>> START

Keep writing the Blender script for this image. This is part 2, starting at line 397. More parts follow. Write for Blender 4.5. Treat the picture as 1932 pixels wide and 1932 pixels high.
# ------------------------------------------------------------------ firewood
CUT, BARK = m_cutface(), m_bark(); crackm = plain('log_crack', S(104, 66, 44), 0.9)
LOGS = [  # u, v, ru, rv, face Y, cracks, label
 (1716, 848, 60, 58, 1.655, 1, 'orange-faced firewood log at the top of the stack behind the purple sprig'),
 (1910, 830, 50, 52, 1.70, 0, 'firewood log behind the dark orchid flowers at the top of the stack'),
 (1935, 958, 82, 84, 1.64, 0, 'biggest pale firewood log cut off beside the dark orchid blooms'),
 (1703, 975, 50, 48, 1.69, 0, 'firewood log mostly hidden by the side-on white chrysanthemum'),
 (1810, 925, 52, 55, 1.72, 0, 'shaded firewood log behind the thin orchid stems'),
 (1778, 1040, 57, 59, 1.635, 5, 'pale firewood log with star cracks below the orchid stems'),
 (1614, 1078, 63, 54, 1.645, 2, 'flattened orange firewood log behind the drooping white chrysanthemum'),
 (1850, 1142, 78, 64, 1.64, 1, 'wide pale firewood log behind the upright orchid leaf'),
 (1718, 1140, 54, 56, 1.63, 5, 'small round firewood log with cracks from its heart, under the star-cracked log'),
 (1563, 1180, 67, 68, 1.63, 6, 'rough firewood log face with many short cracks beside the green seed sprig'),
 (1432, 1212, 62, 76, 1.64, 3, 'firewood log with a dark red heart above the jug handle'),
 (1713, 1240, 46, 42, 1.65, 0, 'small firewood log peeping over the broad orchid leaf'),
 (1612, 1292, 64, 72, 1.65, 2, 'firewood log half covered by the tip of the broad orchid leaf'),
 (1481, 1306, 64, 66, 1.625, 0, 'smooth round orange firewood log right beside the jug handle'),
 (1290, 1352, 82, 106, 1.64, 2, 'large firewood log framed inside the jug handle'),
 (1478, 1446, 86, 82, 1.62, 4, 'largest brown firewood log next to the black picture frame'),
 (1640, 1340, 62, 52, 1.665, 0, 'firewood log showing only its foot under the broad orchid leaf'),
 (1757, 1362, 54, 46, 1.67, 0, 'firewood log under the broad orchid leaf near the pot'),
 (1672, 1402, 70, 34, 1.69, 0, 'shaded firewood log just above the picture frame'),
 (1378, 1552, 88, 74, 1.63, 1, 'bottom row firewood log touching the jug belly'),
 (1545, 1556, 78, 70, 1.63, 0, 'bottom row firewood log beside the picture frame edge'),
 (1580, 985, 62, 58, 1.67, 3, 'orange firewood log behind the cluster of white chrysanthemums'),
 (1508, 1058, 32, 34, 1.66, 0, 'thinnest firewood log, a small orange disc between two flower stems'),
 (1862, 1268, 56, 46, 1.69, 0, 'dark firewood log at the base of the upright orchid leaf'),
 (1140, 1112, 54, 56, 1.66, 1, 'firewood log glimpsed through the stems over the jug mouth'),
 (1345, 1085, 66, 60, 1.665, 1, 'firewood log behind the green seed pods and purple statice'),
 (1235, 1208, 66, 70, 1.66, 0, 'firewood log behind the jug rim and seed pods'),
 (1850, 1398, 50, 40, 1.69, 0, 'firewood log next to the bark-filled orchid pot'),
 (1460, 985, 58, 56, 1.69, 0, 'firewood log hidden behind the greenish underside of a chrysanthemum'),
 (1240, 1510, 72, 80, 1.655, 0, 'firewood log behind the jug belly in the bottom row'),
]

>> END

• _What you have to do_
Write out the full listing exactly as given.

• _Result below_
Keep writing the Blender script for this image. This is part 2, starting at line 397. More parts follow. Write for Blender 4.5. Treat the picture as 1932 pixels wide and 1932 pixels high.
# ------------------------------------------------------------------ firewood
CUT, BARK = m_cutface(), m_bark(); crackm = plain('log_crack', S(104, 66, 44), 0.9)
LOGS = [  # u, v, ru, rv, face Y, cracks, label
 (1716, 848, 60, 58, 1.655, 1, 'orange-faced firewood log at the top of the stack behind the purple sprig'),
 (1910, 830, 50, 52, 1.70, 0, 'firewood log behind the dark orchid flowers at the top of the stack'),
 (1935, 958, 82, 84, 1.64, 0, 'biggest pale firewood log cut off beside the dark orchid blooms'),
 (1703, 975, 50, 48, 1.69, 0, 'firewood log mostly hidden by the side-on white chrysanthemum'),
 (1810, 925, 52, 55, 1.72, 0, 'shaded firewood log behind the thin orchid stems'),
 (1778, 1040, 57, 59, 1.635, 5, 'pale firewood log with star cracks below the orchid stems'),
 (1614, 1078, 63, 54, 1.645, 2, 'flattened orange firewood log behind the drooping white chrysanthemum'),
 (1850, 1142, 78, 64, 1.64, 1, 'wide pale firewood log behind the upright orchid leaf'),
 (1718, 1140, 54, 56, 1.63, 5, 'small round firewood log with cracks from its heart, under the star-cracked log'),
 (1563, 1180, 67, 68, 1.63, 6, 'rough firewood log face with many short cracks beside the green seed sprig'),
 (1432, 1212, 62, 76, 1.64, 3, 'firewood log with a dark red heart above the jug handle'),
 (1713, 1240, 46, 42, 1.65, 0, 'small firewood log peeping over the broad orchid leaf'),
 (1612, 1292, 64, 72, 1.65, 2, 'firewood log half covered by the tip of the broad orchid leaf'),
 (1481, 1306, 64, 66, 1.625, 0, 'smooth round orange firewood log right beside the jug handle'),
 (1290, 1352, 82, 106, 1.64, 2, 'large firewood log framed inside the jug handle'),
 (1478, 1446, 86, 82, 1.62, 4, 'largest brown firewood log next to the black picture frame'),
 (1640, 1340, 62, 52, 1.665, 0, 'firewood log showing only its foot under the broad orchid leaf'),
 (1757, 1362, 54, 46, 1.67, 0, 'firewood log under the broad orchid leaf near the pot'),
 (1672, 1402, 70, 34, 1.69, 0, 'shaded firewood log just above the picture frame'),
 (1378, 1552, 88, 74, 1.63, 1, 'bottom row firewood log touching the jug belly'),
 (1545, 1556, 78, 70, 1.63, 0, 'bottom row firewood log beside the picture frame edge'),
 (1580, 985, 62, 58, 1.67, 3, 'orange firewood log behind the cluster of white chrysanthemums'),
 (1508, 1058, 32, 34, 1.66, 0, 'thinnest firewood log, a small orange disc between two flower stems'),
 (1862, 1268, 56, 46, 1.69, 0, 'dark firewood log at the base of the upright orchid leaf'),
 (1140, 1112, 54, 56, 1.66, 1, 'firewood log glimpsed through the stems over the jug mouth'),
 (1345, 1085, 66, 60, 1.665, 1, 'firewood log behind the green seed pods and purple statice'),
 (1235, 1208, 66, 70, 1.66, 0, 'firewood log behind the jug rim and seed pods'),
 (1850, 1398, 50, 40, 1.69, 0, 'firewood log next to the bark-filled orchid pot'),
 (1460, 985, 58, 56, 1.69, 0, 'firewood log hidden behind the greenish underside of a chrysanthemum'),
 (1240, 1510, 72, 80, 1.655, 0, 'firewood log behind the jug belly in the bottom row'),
]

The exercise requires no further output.